→ **EXERCISE GOAL**
Exactly as written, retype the listing below, omitting the pictures.

→ **STORED DATA**
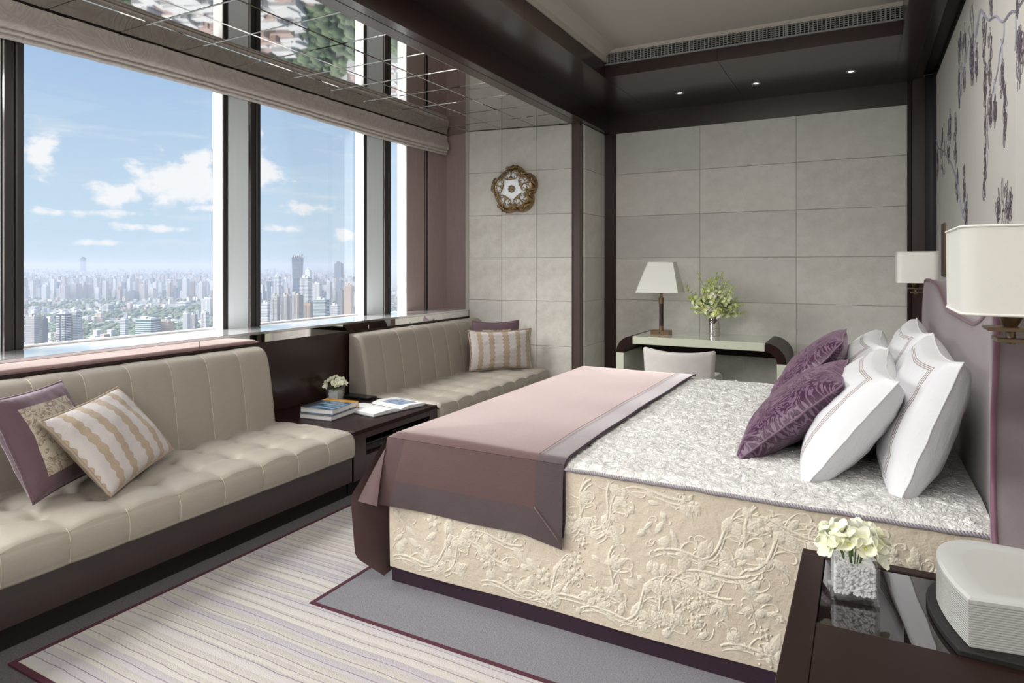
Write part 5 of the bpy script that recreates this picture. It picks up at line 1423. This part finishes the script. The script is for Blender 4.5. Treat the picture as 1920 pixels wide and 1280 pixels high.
for k in range(9000):
    u = random.uniform(-150, 760); v = 545+(random.random()**.9)*160
    p, fw = gpos(u, v)
    p = p+Vector((random.uniform(-60, 60), random.uniform(-60, 60)))
    if mnoise.noise((p.x*.0022, p.y*.0022, 3)) < .18: tre.ico((p.x, p.y, GZ+5), random.uniform(7, 13), 1, (1, 1, .8))
# close quarter reflected in the mirrored ceiling
for k in range(4200):
    an = math.radians(random.uniform(35, 75)); r_ = random.uniform(330, 1200); p = Vector((-math.sin(an)*r_, math.cos(an)*r_))
    q = mnoise.noise((p.x*.006, p.y*.006, 5))
    if q > .02: a, c_ = random.uniform(4, 10), random.uniform(3, 7); hou.box(-a, -c_, 0, a, c_, random.uniform(7, 16), R=Matrix.Translation((p.x, p.y, GZ)) @ Matrix.Rotation(TYAW+random.uniform(-.3, .3), 4, 'Z'))
    else: tre.ico((p.x, p.y, GZ+4), random.uniform(4, 8), 1, (1, 1, .8))
obj('low_houses', hou, 'house', None, loc=(-2000, 1500, GZ), kind='stuff', cat='houses', label='low white and red roofed houses scattered among trees below the towers')
obj('city_trees', tre, 'tree', None, loc=(-2000, 1500, GZ), smooth=True, kind='stuff', cat='trees', label='dark green tree canopy between the low houses of the city')
# haze over the city
hm = bpy.data.materials.new('city_haze'); hm.use_nodes = True; n_ = hm.node_tree; n_.nodes.remove(n_.nodes['Principled BSDF'])
vs_n = n_.nodes.new('ShaderNodeVolumeScatter'); vs_n.inputs['Color'].default_value = (.56, .61, .71, 1); vs_n.inputs['Density'].default_value = 1/6000.; vs_n.inputs['Anisotropy'].default_value = .1
ab = n_.nodes.new('ShaderNodeVolumeAbsorption'); ab.inputs['Color'].default_value = vs_n.inputs['Color'].default_value; ab.inputs['Density'].default_value = vs_n.inputs['Density'].default_value
adn = n_.nodes.new('ShaderNodeAddShader'); n_.links.new(vs_n.outputs[0], adn.inputs[0]); n_.links.new(ab.outputs[0], adn.inputs[1])
n_.links.new(adn.outputs[0], n_.nodes['Material Output'].inputs['Volume'])
o = obj('haze', MB().box(-44000, -15000, GZ-4, -30, 58000, 45), hm, None, loc=(-5000, 5000, GZ), kind='stuff', cat='haze', label='pale blue haze lying over the distant city')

→ **RESULT OF THIS EXERCISE**
Write part 5 of the bpy script that recreates this picture. It picks up at line 1423. This part finishes the script. The script is for Blender 4.5. Treat the picture as 1920 pixels wide and 1280 pixels high.
for k in range(9000):
    u = random.uniform(-150, 760); v = 545+(random.random()**.9)*160
    p, fw = gpos(u, v)
    p = p+Vector((random.uniform(-60, 60), random.uniform(-60, 60)))
    if mnoise.noise((p.x*.0022, p.y*.0022, 3)) < .18: tre.ico((p.x, p.y, GZ+5), random.uniform(7, 13), 1, (1, 1, .8))
# close quarter reflected in the mirrored ceiling
for k in range(4200):
    an = math.radians(random.uniform(35, 75)); r_ = random.uniform(330, 1200); p = Vector((-math.sin(an)*r_, math.cos(an)*r_))
    q = mnoise.noise((p.x*.006, p.y*.006, 5))
    if q > .02: a, c_ = random.uniform(4, 10), random.uniform(3, 7); hou.box(-a, -c_, 0, a, c_, random.uniform(7, 16), R=Matrix.Translation((p.x, p.y, GZ)) @ Matrix.Rotation(TYAW+random.uniform(-.3, .3), 4, 'Z'))
    else: tre.ico((p.x, p.y, GZ+4), random.uniform(4, 8), 1, (1, 1, .8))
obj('low_houses', hou, 'house', None, loc=(-2000, 1500, GZ), kind='stuff', cat='houses', label='low white and red roofed houses scattered among trees below the towers')
obj('city_trees', tre, 'tree', None, loc=(-2000, 1500, GZ), smooth=True, kind='stuff', cat='trees', label='dark green tree canopy between the low houses of the city')
# haze over the city
hm = bpy.data.materials.new('city_haze'); hm.use_nodes = True; n_ = hm.node_tree; n_.nodes.remove(n_.nodes['Principled BSDF'])
vs_n = n_.nodes.new('ShaderNodeVolumeScatter'); vs_n.inputs['Color'].default_value = (.56, .61, .71, 1); vs_n.inputs['Density'].default_value = 1/6000.; vs_n.inputs['Anisotropy'].default_value = .1
ab = n_.nodes.new('ShaderNodeVolumeAbsorption'); ab.inputs['Color'].default_value = vs_n.inputs['Color'].default_value; ab.inputs['Density'].default_value = vs_n.inputs['Density'].default_value
adn = n_.nodes.new('ShaderNodeAddShader'); n_.links.new(vs_n.outputs[0], adn.inputs[0]); n_.links.new(ab.outputs[0], adn.inputs[1])
n_.links.new(adn.outputs[0], n_.nodes['Material Output'].inputs['Volume'])
o = obj('haze', MB().box(-44000, -15000, GZ-4, -30, 58000, 45), hm, None, loc=(-5000, 5000, GZ), kind='stuff', cat='haze', label='pale blue haze lying over the distant city')